At the beginning of his book, Meyer describes his appointment to the Fed. One his first hurdles was an interview with Joseph Stiglitz, then chairman of Clinton's Council of Economic advisors:

"Joe ended our conversation by telling me that he didn't want to pressure me on any issues on behalf of the Clinton administration, but he did want me to know that the administration was strongly in favor of CRA.

"I suspect we've all had moments when our responses to a particular situation could change our lives and careers. This seemed like one of those moments to me. I could have said: Joe I have heard of the NBA, the PTA, and CPAs, but CRA--I don't have a clue. But then, I figured I would still be a professor of economics at Washington University and an economic forecaster. ...

"Or I could have said: Joe, I am with you 100%--and figure out later what I had committed myself to. ... So I gave Joe the silent treatment. After a brief pause, Joe said good-bye, and I patted myself on the back for apparently dodging that bullet successfully. ...

"The second lesson is about Joe Stiglitz. He handled my ignorance of CRA in a very gentle and indeed constructive way....

"Democrats love CRA because it demonstrates how the government can provide better opportunities for lower-income families. Republicans hate CRA because it represents interference by government in the operation of businesses.... I became the member of the Board to testify before Congress on issues related to CRA. I went around the country supporting the superb work that community groups and banks were doing in providing affordable housing for low- and moderate-income groups. "

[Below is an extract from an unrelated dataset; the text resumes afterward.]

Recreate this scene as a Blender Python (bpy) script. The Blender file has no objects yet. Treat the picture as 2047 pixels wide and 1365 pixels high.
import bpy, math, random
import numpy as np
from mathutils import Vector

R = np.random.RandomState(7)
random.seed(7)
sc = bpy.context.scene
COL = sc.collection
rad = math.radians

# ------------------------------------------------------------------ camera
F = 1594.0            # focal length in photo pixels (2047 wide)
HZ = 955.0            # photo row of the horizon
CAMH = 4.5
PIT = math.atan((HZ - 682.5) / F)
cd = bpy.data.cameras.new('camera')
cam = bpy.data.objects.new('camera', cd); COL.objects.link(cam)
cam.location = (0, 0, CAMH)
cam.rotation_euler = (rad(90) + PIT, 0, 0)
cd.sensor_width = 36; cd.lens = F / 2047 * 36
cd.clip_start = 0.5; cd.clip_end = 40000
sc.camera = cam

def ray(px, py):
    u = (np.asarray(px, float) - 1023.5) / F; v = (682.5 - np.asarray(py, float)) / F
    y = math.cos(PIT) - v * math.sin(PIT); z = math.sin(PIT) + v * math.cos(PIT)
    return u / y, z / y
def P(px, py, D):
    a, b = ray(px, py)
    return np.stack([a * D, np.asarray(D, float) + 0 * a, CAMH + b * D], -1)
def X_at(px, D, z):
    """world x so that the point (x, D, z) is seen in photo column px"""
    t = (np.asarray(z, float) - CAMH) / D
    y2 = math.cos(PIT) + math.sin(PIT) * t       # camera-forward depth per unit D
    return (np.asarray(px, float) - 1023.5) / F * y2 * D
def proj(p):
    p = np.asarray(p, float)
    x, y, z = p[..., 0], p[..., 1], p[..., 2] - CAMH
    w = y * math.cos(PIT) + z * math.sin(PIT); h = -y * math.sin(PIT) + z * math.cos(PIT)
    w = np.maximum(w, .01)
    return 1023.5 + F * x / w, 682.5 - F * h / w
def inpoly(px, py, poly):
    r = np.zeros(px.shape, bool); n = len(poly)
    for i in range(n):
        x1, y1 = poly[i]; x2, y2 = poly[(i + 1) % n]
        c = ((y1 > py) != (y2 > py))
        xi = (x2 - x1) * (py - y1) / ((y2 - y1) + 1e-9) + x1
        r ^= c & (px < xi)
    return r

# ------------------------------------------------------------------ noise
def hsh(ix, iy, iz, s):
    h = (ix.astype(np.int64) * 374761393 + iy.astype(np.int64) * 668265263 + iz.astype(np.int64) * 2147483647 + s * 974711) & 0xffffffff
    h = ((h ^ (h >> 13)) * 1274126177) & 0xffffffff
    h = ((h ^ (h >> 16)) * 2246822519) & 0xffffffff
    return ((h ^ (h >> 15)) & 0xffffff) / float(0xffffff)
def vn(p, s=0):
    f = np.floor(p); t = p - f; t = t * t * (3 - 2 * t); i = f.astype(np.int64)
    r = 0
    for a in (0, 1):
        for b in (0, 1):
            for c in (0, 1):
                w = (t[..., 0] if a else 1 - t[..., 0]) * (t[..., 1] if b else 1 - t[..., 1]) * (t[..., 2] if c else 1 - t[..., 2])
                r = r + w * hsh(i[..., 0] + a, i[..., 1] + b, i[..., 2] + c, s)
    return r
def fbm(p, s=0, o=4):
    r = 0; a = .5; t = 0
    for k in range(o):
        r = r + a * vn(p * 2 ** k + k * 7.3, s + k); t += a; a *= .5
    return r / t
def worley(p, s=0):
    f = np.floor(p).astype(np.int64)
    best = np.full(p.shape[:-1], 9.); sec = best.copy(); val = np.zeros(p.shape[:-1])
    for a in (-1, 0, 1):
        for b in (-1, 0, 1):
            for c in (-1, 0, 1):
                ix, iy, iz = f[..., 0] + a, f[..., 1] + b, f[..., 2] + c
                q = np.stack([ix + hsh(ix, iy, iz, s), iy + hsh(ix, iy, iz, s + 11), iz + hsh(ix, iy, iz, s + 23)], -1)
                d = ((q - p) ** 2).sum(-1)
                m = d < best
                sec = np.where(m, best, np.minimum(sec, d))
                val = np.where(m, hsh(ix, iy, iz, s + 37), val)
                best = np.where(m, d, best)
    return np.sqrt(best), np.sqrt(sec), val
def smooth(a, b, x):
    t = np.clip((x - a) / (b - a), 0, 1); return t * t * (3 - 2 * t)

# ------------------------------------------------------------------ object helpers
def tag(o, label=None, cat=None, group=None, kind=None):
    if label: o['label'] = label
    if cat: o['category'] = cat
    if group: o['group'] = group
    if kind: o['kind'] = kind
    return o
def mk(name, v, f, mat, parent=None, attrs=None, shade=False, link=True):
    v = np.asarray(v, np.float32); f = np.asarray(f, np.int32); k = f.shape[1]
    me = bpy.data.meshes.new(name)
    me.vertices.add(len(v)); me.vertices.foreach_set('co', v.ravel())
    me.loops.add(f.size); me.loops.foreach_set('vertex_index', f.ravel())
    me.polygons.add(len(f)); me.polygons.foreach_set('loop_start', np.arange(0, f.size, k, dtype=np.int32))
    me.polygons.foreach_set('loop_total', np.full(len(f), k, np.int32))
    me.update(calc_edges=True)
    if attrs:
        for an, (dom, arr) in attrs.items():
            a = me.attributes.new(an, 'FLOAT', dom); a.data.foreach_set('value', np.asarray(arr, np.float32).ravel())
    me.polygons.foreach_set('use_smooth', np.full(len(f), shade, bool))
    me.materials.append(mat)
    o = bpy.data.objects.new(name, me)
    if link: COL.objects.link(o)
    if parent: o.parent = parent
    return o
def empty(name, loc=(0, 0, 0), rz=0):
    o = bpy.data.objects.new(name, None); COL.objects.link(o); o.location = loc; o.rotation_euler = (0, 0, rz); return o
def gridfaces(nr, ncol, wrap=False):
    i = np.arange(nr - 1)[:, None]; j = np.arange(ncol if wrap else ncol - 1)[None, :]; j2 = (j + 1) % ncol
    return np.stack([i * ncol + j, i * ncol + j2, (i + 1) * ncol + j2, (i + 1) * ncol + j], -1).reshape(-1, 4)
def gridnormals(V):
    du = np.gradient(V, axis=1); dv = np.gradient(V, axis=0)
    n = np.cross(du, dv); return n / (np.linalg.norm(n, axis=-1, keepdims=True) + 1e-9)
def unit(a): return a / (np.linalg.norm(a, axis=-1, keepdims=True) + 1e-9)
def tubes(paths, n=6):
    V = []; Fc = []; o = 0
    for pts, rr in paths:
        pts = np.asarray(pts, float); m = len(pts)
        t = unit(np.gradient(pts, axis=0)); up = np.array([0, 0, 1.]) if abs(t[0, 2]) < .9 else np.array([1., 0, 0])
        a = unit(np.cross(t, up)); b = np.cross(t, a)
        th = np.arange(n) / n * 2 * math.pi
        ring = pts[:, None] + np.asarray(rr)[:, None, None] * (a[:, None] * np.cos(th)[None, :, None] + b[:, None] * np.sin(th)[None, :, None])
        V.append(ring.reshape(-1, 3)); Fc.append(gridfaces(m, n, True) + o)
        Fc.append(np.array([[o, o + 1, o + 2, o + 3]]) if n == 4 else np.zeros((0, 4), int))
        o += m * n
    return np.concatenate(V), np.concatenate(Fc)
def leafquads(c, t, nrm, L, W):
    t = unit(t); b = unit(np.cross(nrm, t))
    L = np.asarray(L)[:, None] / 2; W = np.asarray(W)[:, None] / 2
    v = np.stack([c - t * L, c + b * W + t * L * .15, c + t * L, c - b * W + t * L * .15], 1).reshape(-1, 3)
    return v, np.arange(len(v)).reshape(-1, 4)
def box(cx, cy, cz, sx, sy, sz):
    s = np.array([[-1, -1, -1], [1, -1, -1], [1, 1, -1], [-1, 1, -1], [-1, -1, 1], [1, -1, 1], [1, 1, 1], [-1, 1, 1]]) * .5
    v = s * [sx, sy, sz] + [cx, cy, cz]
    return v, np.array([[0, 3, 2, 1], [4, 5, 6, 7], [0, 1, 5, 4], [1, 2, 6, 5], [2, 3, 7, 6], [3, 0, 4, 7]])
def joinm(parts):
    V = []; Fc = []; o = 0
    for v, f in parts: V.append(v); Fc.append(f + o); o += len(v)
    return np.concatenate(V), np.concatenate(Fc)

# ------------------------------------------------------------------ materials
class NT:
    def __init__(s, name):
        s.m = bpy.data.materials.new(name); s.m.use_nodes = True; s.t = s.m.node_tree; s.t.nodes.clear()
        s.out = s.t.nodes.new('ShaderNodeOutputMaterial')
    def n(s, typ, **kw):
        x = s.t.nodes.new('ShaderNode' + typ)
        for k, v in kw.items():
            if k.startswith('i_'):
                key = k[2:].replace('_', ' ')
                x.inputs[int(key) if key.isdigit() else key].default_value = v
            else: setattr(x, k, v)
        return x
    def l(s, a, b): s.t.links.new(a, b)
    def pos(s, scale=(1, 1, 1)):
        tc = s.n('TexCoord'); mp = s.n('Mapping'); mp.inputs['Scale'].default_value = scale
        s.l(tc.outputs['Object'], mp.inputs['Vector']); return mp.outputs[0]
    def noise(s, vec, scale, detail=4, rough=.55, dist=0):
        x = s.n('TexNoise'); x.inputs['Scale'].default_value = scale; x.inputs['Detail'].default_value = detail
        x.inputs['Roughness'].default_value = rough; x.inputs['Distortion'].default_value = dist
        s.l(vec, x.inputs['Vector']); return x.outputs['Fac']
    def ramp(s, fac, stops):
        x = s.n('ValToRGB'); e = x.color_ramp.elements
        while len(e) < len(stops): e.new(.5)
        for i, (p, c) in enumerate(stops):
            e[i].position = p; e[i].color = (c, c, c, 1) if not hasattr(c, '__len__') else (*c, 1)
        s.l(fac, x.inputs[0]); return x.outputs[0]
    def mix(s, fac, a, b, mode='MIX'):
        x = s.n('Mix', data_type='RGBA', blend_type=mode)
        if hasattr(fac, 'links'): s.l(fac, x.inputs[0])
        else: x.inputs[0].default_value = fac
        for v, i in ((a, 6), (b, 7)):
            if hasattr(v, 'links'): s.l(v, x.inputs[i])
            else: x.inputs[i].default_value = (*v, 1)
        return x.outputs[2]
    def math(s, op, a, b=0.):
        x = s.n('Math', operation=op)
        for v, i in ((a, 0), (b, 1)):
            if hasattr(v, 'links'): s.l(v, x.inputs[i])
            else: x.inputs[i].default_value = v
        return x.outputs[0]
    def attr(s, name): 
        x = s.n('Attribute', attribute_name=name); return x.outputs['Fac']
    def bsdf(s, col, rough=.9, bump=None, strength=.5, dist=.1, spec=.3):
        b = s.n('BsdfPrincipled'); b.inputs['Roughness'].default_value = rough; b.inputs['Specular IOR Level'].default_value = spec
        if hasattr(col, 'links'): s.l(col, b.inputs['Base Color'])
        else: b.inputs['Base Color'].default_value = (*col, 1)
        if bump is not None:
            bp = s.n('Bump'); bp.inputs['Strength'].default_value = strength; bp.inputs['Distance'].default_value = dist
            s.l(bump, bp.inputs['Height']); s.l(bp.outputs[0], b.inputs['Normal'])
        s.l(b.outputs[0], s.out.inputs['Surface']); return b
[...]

There is no further mention of CRA, the Community Reinvestment Act, in the book. I wonder if Meyer would have given it a lot more space if he were writing today. CRA was not the immediate source of the current financial panic, and I do not think it was either a necessary or sufficient cause. Rather it served either as a few early steps on a long path to, or perhaps one of a number of tributaries to the river that flowed to the current panic. A full understanding of what led to the current panic would be incomplete without some discussion of CRA and the desire to expand home ownership.